Bu zulme 'Oh olsun' diyenlerin bile vicdanları dile gelip, yapılmış olan haksızlıkları ifade ettiler ama Bahçeli; 'Duymadım, göremedim, bilmiyorum' tavrını takınmayı tercih etti.
...
Devlet Bahçeli gün gelip de "Partili Cumhurbaşkanlığı sisteminde belediye başkanları ve valilerin görevlerinde yetki kargaşası oluyor; yeni sistemin ruhuna uygun olarak iller eyaletler başlığında bir araya getirilerek, eyalet merkezli yönetimler oluşturulmalıdır" derse ben hiç şaşırmayacağım.
...
Şunu hiç unutmayalım ki; ülkemizde özellikle son yirmi yılda yaşanmış bütün kırılmalarda Devlet Bahçeli'nin dahli vardır. Yaşanan kırılmaları inceleyin, fark edeceksiniz. Ama yaşanan bu kırılmalar sonrası ülkücü hareket hiç bir zaman gün ışığını görüp, Türk milliyetçilerine umut olamamıştır. 

Kandırılmak kişinin bir zaafiyetidir bedelini başkaları ödeyemez
Siz, aklı şeyinde gezen bir erkeğin bir kadının tuzağına düşüp, onu hamile bıraktığını; gün gelip kucağına tutuşturulan çocukla fark edip, sonra babalık testi de pozitif çıktığında; 'Hakim bey kandırıldım' dediğinde hakimin; 'Bu çocuk babasız dünyaya gelmiştir' diye karar verdiğine şahit oldunuz mu.
...
Tarih er veya geç şehvetin zirvesinde peydahlanan çocuğun babasını bulup, yargılayacaktır. Kendisini 'dokuz ay on gün'ün dışında görmeye çalışması masumiyetini sağlamayacaktır. Bütün mesele gen testini açıklayabilecek yürekli bir hekimin varlığına olan ihtiyaçtır.
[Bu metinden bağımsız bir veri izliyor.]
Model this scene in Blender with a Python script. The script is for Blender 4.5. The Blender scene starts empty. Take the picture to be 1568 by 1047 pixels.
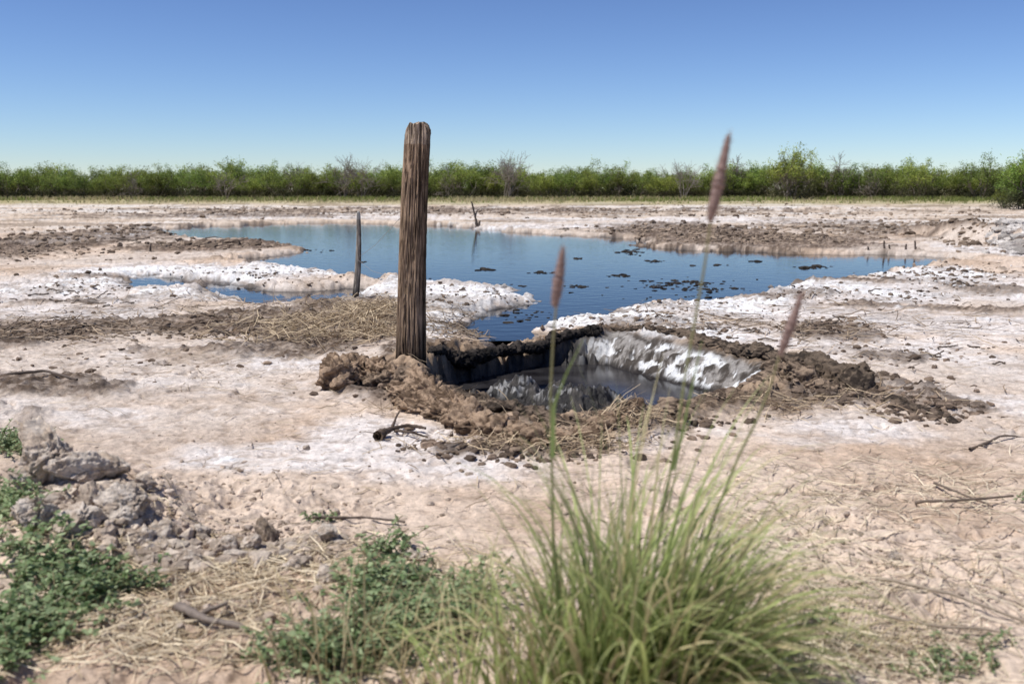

Kemal Kılıçdaroğlu'nun Binali Yıldırım'ı ziyaret etmesi
Sayın Binali Yıldırım'ın ana muhalefet lideri Kemal Kılıçdaroğlu'nu ziyaretini şahsen nezaket ziyareti olarak görmüyorum. Çünkü liderlerin birbirlerini ziyaret edecek kadar nezaketlerini koruyabilecek bir sınır bırakmadılar ki. Sadece Sayın Meral Akşener Hanım bir kadın zarafeti ile usturuplu konuşmaya özen gösteriyor. 
...
Sanırım söz konusu buluşma; Fransa'da olup bitenlerin ülkemizde kelebek etkisi yapmaması için düşünülmüş bir buluşma. Bu anlamda çok yerinde ve anlamlı bulurum. Özellikle Erdoğan yurt dışındayken bu görüşmenin yapılmasını; Binali Yıldırım'ın sağ duyusuna bağlıyor bir çok gerçeği; güç zehirlenmesi yaşamadan, sağ duyusu ile farkında olduğunu düşünüyorum.

Ozan Arif
Ne dediyse haklı çıktı. Herkes 'höt' korkusu ile oraya buraya sinmişken; malum sünepenin de ismi, esamesi bile okunmazken; o koca yüreği ile sazı elinde, sözü dilinde; basınımız yokken, ismimize dahi sansür konduğunda; yorganımız altında kasetlerini dinledik, yüreklerimizde heyecanımızı diri tuttu. Allah ondan razı olsun. 
... 
Allah'tan sağlık, sıhhat, afiyetler diliyorum. İnşallah er veya geç 'Bu sefer biz kazandık çocuklar' şiirini yazacaktır.